▶ _Dataset extract_:
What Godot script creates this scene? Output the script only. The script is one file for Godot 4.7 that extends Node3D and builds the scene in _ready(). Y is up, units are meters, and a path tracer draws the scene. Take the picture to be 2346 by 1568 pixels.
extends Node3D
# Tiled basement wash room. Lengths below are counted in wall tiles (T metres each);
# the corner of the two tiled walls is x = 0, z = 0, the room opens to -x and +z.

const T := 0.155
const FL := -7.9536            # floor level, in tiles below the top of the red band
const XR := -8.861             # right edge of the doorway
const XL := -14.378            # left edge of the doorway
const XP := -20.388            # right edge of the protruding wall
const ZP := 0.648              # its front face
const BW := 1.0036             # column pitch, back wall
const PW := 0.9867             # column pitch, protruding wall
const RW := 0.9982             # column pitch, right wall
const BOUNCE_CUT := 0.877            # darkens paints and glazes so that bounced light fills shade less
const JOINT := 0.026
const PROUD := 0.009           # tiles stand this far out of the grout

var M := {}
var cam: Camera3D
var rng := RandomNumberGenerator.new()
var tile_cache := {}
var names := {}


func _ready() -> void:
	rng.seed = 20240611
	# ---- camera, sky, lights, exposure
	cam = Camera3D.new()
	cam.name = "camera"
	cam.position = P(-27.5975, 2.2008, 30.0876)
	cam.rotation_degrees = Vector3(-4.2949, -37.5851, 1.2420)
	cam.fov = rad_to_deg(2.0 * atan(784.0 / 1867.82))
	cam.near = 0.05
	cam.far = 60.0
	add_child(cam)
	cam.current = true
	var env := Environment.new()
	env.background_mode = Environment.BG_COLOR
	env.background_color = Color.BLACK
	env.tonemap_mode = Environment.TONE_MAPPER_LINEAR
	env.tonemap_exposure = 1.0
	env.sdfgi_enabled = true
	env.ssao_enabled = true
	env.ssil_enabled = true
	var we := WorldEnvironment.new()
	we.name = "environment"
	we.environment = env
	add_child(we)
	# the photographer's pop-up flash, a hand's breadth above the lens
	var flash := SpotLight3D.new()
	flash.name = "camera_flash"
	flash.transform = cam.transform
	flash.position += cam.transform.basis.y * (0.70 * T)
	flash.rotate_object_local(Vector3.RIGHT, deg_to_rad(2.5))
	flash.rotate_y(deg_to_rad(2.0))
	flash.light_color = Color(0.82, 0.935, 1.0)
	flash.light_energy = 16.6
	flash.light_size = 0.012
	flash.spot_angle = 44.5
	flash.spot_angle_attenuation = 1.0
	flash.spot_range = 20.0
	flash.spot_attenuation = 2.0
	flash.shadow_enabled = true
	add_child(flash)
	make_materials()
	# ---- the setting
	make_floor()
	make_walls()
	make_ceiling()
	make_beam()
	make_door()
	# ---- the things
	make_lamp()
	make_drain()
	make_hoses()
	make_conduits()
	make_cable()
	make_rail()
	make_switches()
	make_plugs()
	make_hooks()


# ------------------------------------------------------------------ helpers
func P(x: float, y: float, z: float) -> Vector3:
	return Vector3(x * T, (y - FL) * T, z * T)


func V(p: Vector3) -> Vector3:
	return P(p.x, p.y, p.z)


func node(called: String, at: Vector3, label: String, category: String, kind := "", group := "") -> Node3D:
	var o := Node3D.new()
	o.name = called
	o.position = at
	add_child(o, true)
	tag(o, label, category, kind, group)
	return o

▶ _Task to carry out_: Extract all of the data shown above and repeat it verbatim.

▶ _Response to this task_:
What Godot script creates this scene? Output the script only. The script is one file for Godot 4.7 that extends Node3D and builds the scene in _ready(). Y is up, units are meters, and a path tracer draws the scene. Take the picture to be 2346 by 1568 pixels.
extends Node3D
# Tiled basement wash room. Lengths below are counted in wall tiles (T metres each);
# the corner of the two tiled walls is x = 0, z = 0, the room opens to -x and +z.

const T := 0.155
const FL := -7.9536            # floor level, in tiles below the top of the red band
const XR := -8.861             # right edge of the doorway
const XL := -14.378            # left edge of the doorway
const XP := -20.388            # right edge of the protruding wall
const ZP := 0.648              # its front face
const BW := 1.0036             # column pitch, back wall
const PW := 0.9867             # column pitch, protruding wall
const RW := 0.9982             # column pitch, right wall
const BOUNCE_CUT := 0.877            # darkens paints and glazes so that bounced light fills shade less
const JOINT := 0.026
const PROUD := 0.009           # tiles stand this far out of the grout

var M := {}
var cam: Camera3D
var rng := RandomNumberGenerator.new()
var tile_cache := {}
var names := {}


func _ready() -> void:
	rng.seed = 20240611
	# ---- camera, sky, lights, exposure
	cam = Camera3D.new()
	cam.name = "camera"
	cam.position = P(-27.5975, 2.2008, 30.0876)
	cam.rotation_degrees = Vector3(-4.2949, -37.5851, 1.2420)
	cam.fov = rad_to_deg(2.0 * atan(784.0 / 1867.82))
	cam.near = 0.05
	cam.far = 60.0
	add_child(cam)
	cam.current = true
	var env := Environment.new()
	env.background_mode = Environment.BG_COLOR
	env.background_color = Color.BLACK
	env.tonemap_mode = Environment.TONE_MAPPER_LINEAR
	env.tonemap_exposure = 1.0
	env.sdfgi_enabled = true
	env.ssao_enabled = true
	env.ssil_enabled = true
	var we := WorldEnvironment.new()
	we.name = "environment"
	we.environment = env
	add_child(we)
	# the photographer's pop-up flash, a hand's breadth above the lens
	var flash := SpotLight3D.new()
	flash.name = "camera_flash"
	flash.transform = cam.transform
	flash.position += cam.transform.basis.y * (0.70 * T)
	flash.rotate_object_local(Vector3.RIGHT, deg_to_rad(2.5))
	flash.rotate_y(deg_to_rad(2.0))
	flash.light_color = Color(0.82, 0.935, 1.0)
	flash.light_energy = 16.6
	flash.light_size = 0.012
	flash.spot_angle = 44.5
	flash.spot_angle_attenuation = 1.0
	flash.spot_range = 20.0
	flash.spot_attenuation = 2.0
	flash.shadow_enabled = true
	add_child(flash)
	make_materials()
	# ---- the setting
	make_floor()
	make_walls()
	make_ceiling()
	make_beam()
	make_door()
	# ---- the things
	make_lamp()
	make_drain()
	make_hoses()
	make_conduits()
	make_cable()
	make_rail()
	make_switches()
	make_plugs()
	make_hooks()


# ------------------------------------------------------------------ helpers
func P(x: float, y: float, z: float) -> Vector3:
	return Vector3(x * T, (y - FL) * T, z * T)


func V(p: Vector3) -> Vector3:
	return P(p.x, p.y, p.z)


func node(called: String, at: Vector3, label: String, category: String, kind := "", group := "") -> Node3D:
	var o := Node3D.new()
	o.name = called
	o.position = at
	add_child(o, true)
	tag(o, label, category, kind, group)
	return o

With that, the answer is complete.